Digital media and conceptual art may seem to have eclipsed traditional craftsmanship (as evidenced by the California College of Arts and Crafts rebooting itself a few years ago as California College of the Arts), but without getting into Marx-speak about alienated laborers, it’s good to be reminded that traditional-media artists can thrive, too. The Bay Area’s J.B. Blunk seems to have led such a charmed creative life, famed as a wizardly woodworker and ceramics artist who also ventured into stone, bronze, tapestry, and jewelry, and was equally adept at both fine and applied art.

His 1969 The Planet, a huge, circular redwood-burl sculpture and bench, constructed with the help of artist Bruce Mitchell, is an unforgettable synthesis of aesthetic form and tactile pleasure, and one of the Oakland Museum of California’s signature artworks.

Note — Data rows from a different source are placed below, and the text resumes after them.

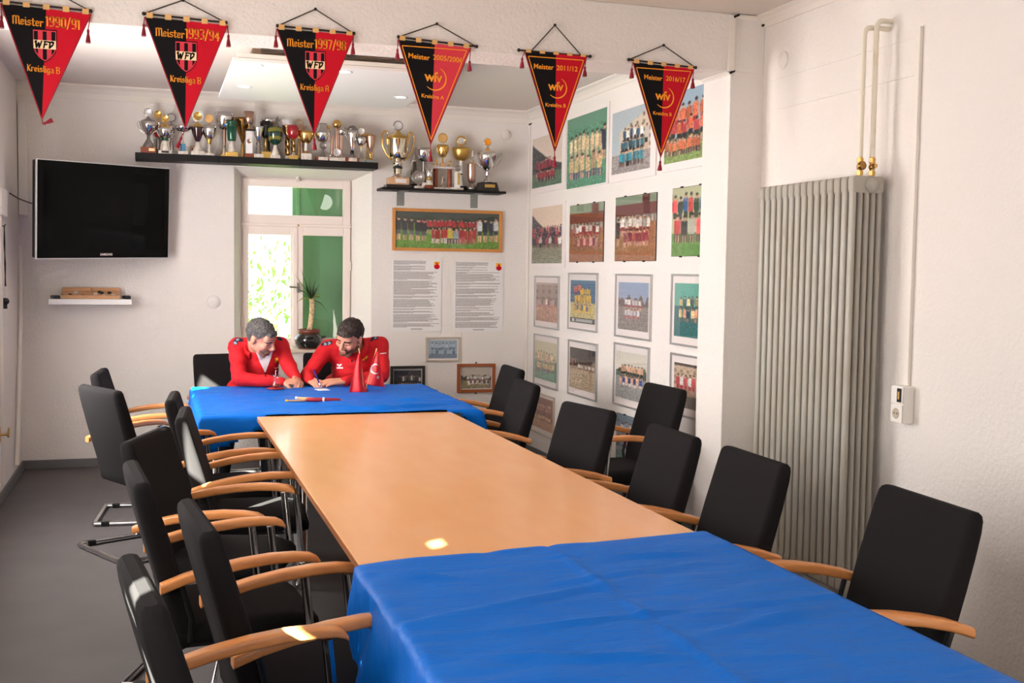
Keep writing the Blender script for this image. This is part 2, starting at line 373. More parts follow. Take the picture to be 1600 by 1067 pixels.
# ================================================================ room shell
XL, XR, YB, YN, CZ = -0.97, 3.116, 9.29, -2.1, 2.95
struct('floor', MB().box(XL - .3, XR + .3, YN - .3, YB + .3, -0.1, 0), 'floor')
struct('ceiling', MB().box(XL - .3, XR + .3, YN - .3, YB + .3, CZ, CZ + .1), 'ceiling')
mb = MB(); ys = [YN - .3] + [v for ab in WINS for v in ab] + [YB + .3]
for i in range(0, len(ys), 2): mb.box(XL - .25, XL, ys[i], ys[i + 1], 0, CZ)
for a, b in WINS: mb.box(XL - .25, XL, a, b, 0, WZ0).box(XL - .25, XL, a, b, WZ1, CZ)
struct('wall_left', mb, 'plaster_soft')
mb = MB().box(XR, XR + .25, YN - .3, YB + .3, 0, CZ)
wr = struct('wall_right', mb, 'plaster')
# wall behind the camera, with its own window opening
mb = MB().box(XL, 0.6, YN - .25, YN, 0, CZ).box(1.6, XR, YN - .25, YN, 0, CZ).box(.6, 1.6, YN - .25, YN, 0, 1.0).box(.6, 1.6, YN - .25, YN, 2.2, CZ)
struct('wall_front', mb, 'plaster')
# far wall with splayed window recess
RX0, RX1, RZ0, RZ1 = 0.622, 1.737, 0.905, 2.385
FX0, FX1, FZ0, FZ1, FY = 0.690, 1.600, 0.925, 2.318, 9.47
mb = MB().box(XL - .25, RX0, YB, YB + .32, 0, CZ).box(RX1, XR + .25, YB, YB + .32, 0, CZ).box(RX0, RX1, YB, YB + .32, RZ1, CZ).box(RX0, RX1, YB, YB + .32, 0, RZ0)
mb.loft([[(RX0, YB, RZ0), (RX0, FY + .1, RZ0), (FX0, FY, RZ0), ], [(RX0, YB, RZ1), (RX0, FY + .1, RZ1), (FX0, FY, RZ1)]], smooth=False)
mb.loft([[(RX1, YB, RZ0), (RX1, FY + .1, RZ0), (FX1, FY, RZ0), ], [(RX1, YB, RZ1), (RX1, FY + .1, RZ1), (FX1, FY, RZ1)]], smooth=False)
mb.loft([[(RX0, YB, RZ1), (RX0, FY + .1, RZ1), (RX0, FY, FZ1)], [(RX1, YB, RZ1), (RX1, FY + .1, RZ1), (RX1, FY, FZ1)]], smooth=False)
struct('wall_back', mb, 'plaster')
# downstand beam on its pilaster
struct('beam', MB().box(XL, XR, 5.37, 5.675, 2.65, CZ, .006), 'plaster')
struct('pillar', MB().box(2.916, XR + .01, 5.37, 5.675, 0, 2.652, .006), 'plaster')
# coving strips
def cove(name, path, prof_up, s=.05):
    prof = [(0, 0), (0, -s), (s * .12, -s), (s * .3, -s * .62), (s * .62, -s * .3), (s, -s * .12), (s, 0)]
    return struct(name, MB().sweep(path, prof if prof_up > 0 else [(-a, b) for a, b in prof], smooth=False), 'trim')
cove('trim_1', [(XL, YB, CZ), (XR, YB, CZ)], 1, .10)
cove('trim_2', [(XR, YB, CZ), (XR, 5.675, CZ)], 1, .07)
cove('trim_3', [(XR, 5.37, CZ), (XR, YN, CZ)], 1, .06)
cove('trim_4', [(2.916, 5.38, CZ - .005), (XR, 5.38, CZ - .005)], 1, .03)
cove('trim_5', [(2.925, 5.675, 2.65), (2.925, 5.37, 2.65)], 1, .03)
struct('trim_6', MB().box(2.895, 2.932, 5.355, 5.372, 2.65, CZ - .01, .004), 'trim')
struct('trim_7', MB().box(3.095, XR, 9.255, YB, 0.08, CZ - .09, .01), 'trim')
for k, p in enumerate([(2.93, 5.352, 2.936), (2.916, 5.36, 2.645), (3.10, 5.36, 2.905), (3.10, 9.245, 2.845)]):
    m_ = MB().cap((p[0] - .006, p[1], p[2] - .004), (p[0] + .016, p[1], p[2] + .006), .007, .006, 6)
    tag(m_.build('cable_end', 'black'), ('black cable end poking out beside the pilaster head at the ceiling', 'black cable end at the lower corner where beam meets pilaster',
        'black cable end at the coving corner above the radiator niche', 'black cable end at the coving above the corner of the photo wall')[k], 'cable', 'cable ends along the coving')
# baseboards
def base(name, x0, x1, y0, y1): struct(name, MB().box(x0, x1, y0, y1, 0, .07, .006), 'base')
base('baseboard_back', XL, XR, YB - .018, YB)
base('baseboard_left', XL, XL + .018, YN, YB - .018)
base('baseboard_right', XR - .018, XR, 5.68, YB - .018)
# shallow chased lines and the closed duct on the radiator wall
tag(MB().box(XR - .018, XR, 4.062, 4.094, 1.11, 2.64, .004).build('cable_duct', 'trim'), 'white vertical cable duct running down the wall to the double socket', 'duct')
struct('trim_8', MB().box(XR - .007, XR, 4.10, 5.22, 2.44, 2.455, .002), 'plaster')
struct('trim_9', MB().box(XR - .005, XR, 4.10, 5.3, 2.60, 2.612, .002), 'plaster')
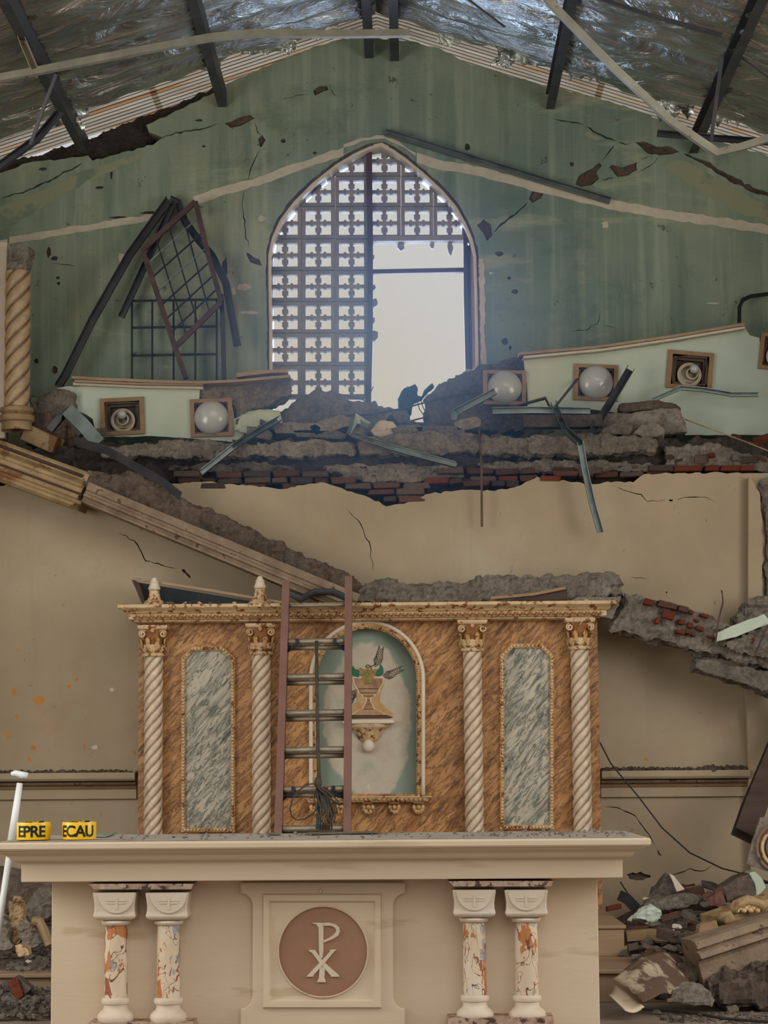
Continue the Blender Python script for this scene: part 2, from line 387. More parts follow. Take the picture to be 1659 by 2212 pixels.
WIRE = simple('black_cable', (34, 30, 28), (50, 46, 42), 8, .6, 0, 10)
WOODT = simple('ochre_wood_trim', (132, 104, 72), (156, 126, 90), 4, .6, .3, 40, spots=(100, 72, 48), sscale=8, sthr=.6, sx=(1, 1, 4))
WOODD = simple('dark_board', (58, 44, 38), (78, 60, 50), 4, .7, .2, 40, sx=(1, 1, 5))
PLY = simple('split_plywood', (150, 122, 96), (182, 156, 130), 5, .8, .5, 40, spots=(104, 76, 60), sscale=10, sthr=.6, sx=(.3, 1, 8))
ALTAR = simple('altar_cream_paint', (206, 183, 153), (216, 196, 168), 1.5, .5, .1, 25, spots=(198, 174, 143), sscale=3, sthr=.62, sx=(.4, 1, 2))
ALTAR2 = simple('altar_stone_paint', (206, 186, 160), (218, 202, 180), 6, .5, .15, 40)
DUST = simple('dusty_slab_top', (150, 138, 124), (182, 166, 148), 5, .8, .5, 40, spots=(120, 108, 98), sscale=9, sthr=.58, sx=(.5, 2, 1))
MEDAL = simple('brown_medallion_paint', (148, 109, 84), (158, 118, 92), 3, .5, .08, 30)
SPECK = simple('speckled_marble_strip', (150, 116, 96), (196, 170, 146), 26, .5, .2, 60, spots=(84, 56, 46), sscale=24, sthr=.54)
ORMAR = marble('orange_painted_marble', (146, 96, 50), (186, 136, 84), (84, 50, 26), 0.80, .85, .9)
GRMAR = marble('grey_painted_marble', (142, 136, 118), (182, 170, 148), (66, 74, 66), 0.9, .75, 1.0)
GOLD = simple('antique_gold_paint', (176, 132, 80), (206, 164, 112), 20, .5, .4, 60, spots=(110, 70, 38), sscale=30, sthr=.55)
CREMO = simple('antique_cream_relief', (188, 152, 108), (210, 182, 142), 14, .5, .3, 60, spots=(128, 76, 40), sscale=22, sthr=.54)
BELL = simple('brown_gilt_bell', (120, 72, 38), (156, 104, 58), 24, .45, .3, 60)
UNDER = simple('ochre_undercoat', (172, 112, 44), (186, 126, 58), 10, .8, .2, 40)
TWIST = glazed('twisted_column_paint', (214, 192, 162), (116, 66, 34))
TWIST2 = glazed('gilded_column_paint', (182, 150, 112), (92, 62, 40))
GILT = simple('gilded_cornice', (132, 106, 72), (166, 138, 100), 6, .5, .3, 50, spots=(120, 80, 46), sscale=7, sthr=.56)
TIMBM = simple('grey_brown_moulding', (112, 92, 74), (146, 124, 100), 7, .7, .5, 40, spots=(84, 64, 50), sscale=14, sthr=.62)
LADR = simple('red_brown_ladder_rail', (112, 78, 68), (128, 92, 80), 6, .55, .1, 30, .1)
RUNG = simple('worn_aluminium_rung', (136, 122, 104), (160, 146, 126), 20, .45, .15, 60, .45)
GLOBE = simple('milky_glass', (164, 164, 160), (176, 176, 172), 3, .18, 0, 10, spec=.6)
PORC = simple('porcelain_socket', (176, 160, 138), (196, 180, 158), 8, .35, .1, 30)
FRAMEW = simple('brown_lamp_frame', (128, 98, 68), (150, 118, 84), 8, .6, .3, 40)
FRAMED = simple('dark_recess_wood', (70, 56, 46), (92, 76, 62), 8, .7, .2, 40)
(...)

A ceramics student at UCLA, Blunk trained (after his discharge from the Army after service in Korea) with Japanese master ceramists, returning to build a small home in a rural part of Inverness and to work as a carpenter, notably for the abstract Surrealist painter Gordon Onslow-Ford, who became a friend. Blunk’s soulful handmade furniture was carved from solid wood, using chainsaw, grinder, and chisel. The works appear to be grown rather than constructed, reflecting Blunk’s interest was in Japanese aesthetics—he had accidentally met Japanese-American artist and landscape artist Isamu Noguchi while in Japan—rather than the Bauhaus industrial design prevalent in the ’60s. When carved furniture became popular in the ’70s, Blunk learned joinery, to enrich his vocabulary of forms and methods, and gained national and international renown as a sculptor and designer (although some critics believe his masterpiece to be the redwood cabin he constructed between 1958 and 1962 overlooking Tomales Bay). Blunk died in 2002, but his work continues to be exhibited, in recent years appearing in San Francisco, Tokyo, Los Angeles, Palm Springs, Berkeley, New York City, and now OMCA. Tours of the OMCA exhibit are on alternate Saturdays at noon.

J.B. Blunk: Nature, Art & Everyday Life, through Sept. 9, Oakland Museum of California, 1000 Oak St., Oakland, 510-318-8453, MuseumCa.org.